La jaquette du manga, tout en nuances de gris, rappelle justement les dessins faits au crayon de bois. Elle possède également une texture un peu rugueuse au toucher, qui rappelle justement les dessins granuleux, un peu âpres, qu'on va découvrir à l'intérieur du livre. Cette édition propose un bel objet !
Pour en revenir au prologue et au début de l'histoire, j'ai trouvé que la narration était un peu confuse, brouillonne et que le personnage de
Manji n'était pas forcément dépeint comme un personnage attachant. J'ai plusieurs fois tiqué sur sa façon de parler, qui m'a semblé assez anachronique par moment (« le fric » ; « magne-toi ; « c'est tordant » ; « t'as du bon matos » ; « on se bouge le train »...) .
Les insultes proférées par le guerrier sont assez comiques (« crâne d'oeuf », « bande de sales blancs-becs » , « morveuse », « espèce de ver solitaire », « gros ogre pervers » ; etc.) rappelant parfois les doublages des vieux dessins animés des années 90, mais j'ai trouvé cette dissonance entre l'intrigue sombre et violente et le parler grotesque du protagoniste assez dérangeante. Heureusement, ça s'atténue un peu au fil des chapitres.
Les péripéties s'enchaînent dans les premières pages, mais elles ne sont pas assez percutantes à mon goût.
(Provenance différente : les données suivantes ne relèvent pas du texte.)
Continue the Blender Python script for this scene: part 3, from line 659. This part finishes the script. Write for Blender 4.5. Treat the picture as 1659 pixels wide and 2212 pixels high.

Il m'était difficile de me sentir concernée par ce qui arrivait à notre anti-héros.
Toutefois, l'histoire prend une dimension nouvelle avec l'introduction du personnage de Rin
Asano, une adolescente de 16 ans cherchant à se venger de la mort de ses parents. Elle implore
Manji de devenir son garde du corps et de l'aider à se venger de celui qui a assassiné ses parents. Ensemble, ils vont se frotter à l'école Ittôryû et à ses combattants.
La narration, tout comme le dessin pourtant déjà très distinctif, s'aiguise et s'affine tout au long des chapitres, pour nous offrir un manga riche et complexe, avec des personnages travaillés. La relation qui se développe entre Rin et
Manji est particulièrement savoureuse et donne une dynamique intéressante à l'ensemble.
Hormis les quelques défauts mentionnés plus haut, L'habitant de l'infini est un manga qui attise notre curiosité et notre intérêt assez rapidement. Les derniers chapitres promettent une histoire de plus en plus complexe, profonde, avec des thèmes matures et des combats violents. J'ai hâte de lire la suite (que j'ai déjà mise dans ma bibliothèque). L'édition immortelle est de superbe qualité, et je remercie Babelio et Casterman pour l'envoi de ce livre à l'occasion d'une opération Masse Critique.